Tried and Tasted 8

One can never have too much of a good thing but, that said, for the summer edition, Tony Goodman takes a break from wine and tries his hand at the very French tradition of moules, boules and bière.

The moules

The simplest is to de-beard and rinse the moules in plenty of cold water to give them a chance to freshen up before dinner.

Everyone has their favourite way to cook moules, here’s just one idea:

  • Put 500g per person in a large pan with good white wine- don’t drown them- and a tiny knob of butter.
  • Throw chopped parsley and onion or garlic over them as they open. Discard any that fail to do so.
  • Stir once or twice very gently as they cook.
  • Add a few celery leaves at the very end and perhaps a grind of fresh pepper. Never add salt.
  • Serve with crusty bread and accompany with one or two of the beers below

The boules

Pétanque actually comes from the term ‘pès tancats’ or ‘pieds tanqués’, Marseilles dialect meaning literally ‘feet anchored’ as the feet must remain close together within quite a small circle. It can be played standing still or even from a wheelchair.

When a player loses 13 to 0, ‘il est fanny’, and has to kiss the bottom of a girl called Fanny.
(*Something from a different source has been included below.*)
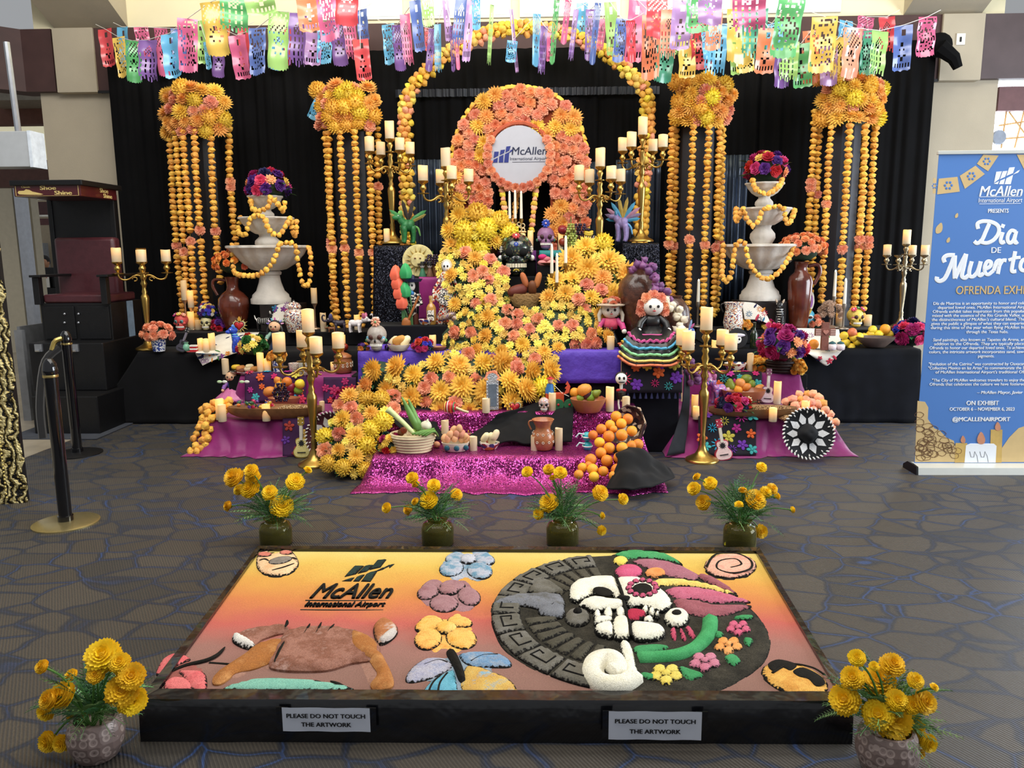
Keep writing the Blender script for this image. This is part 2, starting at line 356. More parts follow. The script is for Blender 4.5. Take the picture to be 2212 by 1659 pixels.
def pleats(x0,x1,z0,z1,y,amp,per,n,wob=2.2):
 b=B(); vs=[]; nz=6
 for j in range(nz+1):
  for i in range(n+1):
   x=x0+(x1-x0)*i/n; a=x/per*2*PI
   vs.append((x,y+amp*(math.sin(a+wob*math.sin(a*.31))+.35*math.sin(a*2.3+j*.1)),z0+(z1-z0)*j/nz))
 return b.add(vs,[(j*(n+1)+i,j*(n+1)+i+1,(j+1)*(n+1)+i+1,(j+1)*(n+1)+i) for j in range(nz) for i in range(n)])
t=thing('backdrop_curtain','tall black pleated drape hung behind the whole altar','curtain',(0,0,0))
pp=[cx0+(cx1-cx0)*i/5 for i in range(6)]
for i in range(5):
 o=ob('curtain_panel',pleats(pp[i]-.02,pp[i+1]+.02,0.01,ctop+(.02 if i in (0,4) else 0),9.12+.012*(i%2),.013,.19+.02*(i%3),150),CURT,t,ang=180)
 o.modifiers.new('thickness','SOLIDIFY').thickness=.003
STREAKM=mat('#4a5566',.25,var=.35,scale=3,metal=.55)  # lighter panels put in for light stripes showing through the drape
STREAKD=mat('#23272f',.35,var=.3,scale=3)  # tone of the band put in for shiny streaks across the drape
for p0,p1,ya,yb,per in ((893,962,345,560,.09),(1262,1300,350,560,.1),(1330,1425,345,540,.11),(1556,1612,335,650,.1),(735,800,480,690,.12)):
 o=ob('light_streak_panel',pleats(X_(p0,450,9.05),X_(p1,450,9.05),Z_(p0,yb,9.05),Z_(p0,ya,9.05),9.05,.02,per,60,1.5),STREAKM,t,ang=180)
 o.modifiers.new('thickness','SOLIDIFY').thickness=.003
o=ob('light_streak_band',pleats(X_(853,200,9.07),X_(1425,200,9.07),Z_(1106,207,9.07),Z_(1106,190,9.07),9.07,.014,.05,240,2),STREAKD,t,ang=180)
b=B(); b.ell((cx1+.02,9.05,ctop-.05),(.14,.08,.13),12,8); b.tube([(cx1,9.0,ctop-.08),(cx1+.15,8.98,ctop-.2),(cx1+.2,8.98,ctop-.3)],[.09,.07,.05],8); ob('gathered_corner',b,CURT,t)
b=B(); b.tube([(cx0,9.2,ctop-.06),(cx1,9.2,ctop-.06)],.02,8); ob('curtain_rod',b,METAL,t)
# far hall on the left
YF=19.0
b=B(); b.box(W(-60,500,YF).x,W(150,500,YF).x,YF,YF+.2,0,6); struct('wall_far',b,mat('#a89a83',.8,var=.06),smooth= False)
b=B(); b.box(W(-60,500,YF).x,W(150,500,YF).x,YF-.03,YF-.001,0,.2); struct('baseboard_far',b,mat('#6f6960',.6),smooth= False)
b=B(); b.box(W(-40,500,13).x,W(34,500,13).x,13,13.3,0,Z_(20,405,13)); struct('wall_left',b,mat('#cdc4ae',.8,var=.05),smooth= False)
b=B(); b.box(W(36,500,13).x,W(52,500,13).x,13.02,13.2,0,Z_(20,405,13)); struct('trim_5',b,METAL,smooth= False)
b=B(); b.box(W(53,500,13.4).x,W(73,500,13.4).x,13.4,13.6,0,Z_(20,405,13.4)); struct('wall_left_pier',b,mat('#cdc4ae',.8,var=.05),smooth= False)
b=B(); b.box(W(-60,370,12).x,W(112,370,12).x,12,12.2,Z_(50,404,12),Z_(50,346,12)); struct('trim_6',b,mat('#5a3b34',.6),smooth= False)
b=B(); b.box(W(-60,300,14).x,W(130,300,14).x,14,14.1,Z_(50,350,14),Z_(50,262,14)); struct('wall_far_glow',b,mat('#f3ecc9',.7,var=.05,emit=.35),smooth= False)  # bright far band: glow added to a cream panel so it looks lit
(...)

Since it is quite rare to find an obliging fanny on the boules pitch, there is usually a substitute available in the form of a picture, or sculpture, to ensure that Fanny’s bottom is readily available. If your name is Fanny, my advice would be to avoid a stroll around the pétanque pitches! Or just go and enjoy!

So go on, get your boules out!

Et la bière!

Beauty is in the eye of the beer holder!!

Craft beer fever is sweeping the globe, the number of artisanal brasseries in France has tripled in a few short years. Young skillful brewers are discovering P-O’s cool, crisp, sweet water is the perfect ingredient.

There are too many great ales to mention them all, so here are just a few that caught my eye. Visit the breweries or find most available at specialist outlets such as Le Jardin Catalan in Saint Cyprien.

Alzina Brasserie (Boultenère)

A genuine boutique brewery, your Tuesday tour and tasting will be among pipes, stainless steel tanks and barley bags. Jean-Fabien learnt his trade from an English craft brewer so he speaks your language.

Blanche 5%
A totally beguiling ale. Brewed with orange blossoms yet not overly floral. A hard to describe slight cardamom or coriander linger. Toothsome full bodied yet light. Lovely pale tawny colour. Perfect for a mountain of moules or try it with a luscious tagine or a vegetable dahl.

Chilled but not too icy.

Blaoblank Brasserie (Maureillas)

Christophe Ledan uses traditional brewing methods to create four quite different beers.

Blaoblank Wit biere 5.3%

A classic unfiltered wheat beer. Nice bite of hops. Slightly floral. Cloudy without being heavy or heady. Love it. Available in speciality outlets or why not take a drive down to Maureillas and drop in?


Blonde 6%

Prats-des-Mollo is becoming something of a hotspot for artisanal ales and this Nordic style blonde beer is a perfect example. Crisp initial bite, not too sharp. As well as moules a great selection for fritto misto.


Speakeasy Blonde IPA 6.5%

Barley malt. Unfiltered, slightly cloudy with plenty of bite. Best fresh, don’t let it sit too long in the larder if you need an excuse. Moules of course but this lad will take on all comers.


La Brave Blonde 6.5%

A refreshing very handy traditional malt ale. Slightly cloudy, gentle hops plenty of body. Moules of course or perhaps a post-moules hard local Tome. Definitely one to watch out for.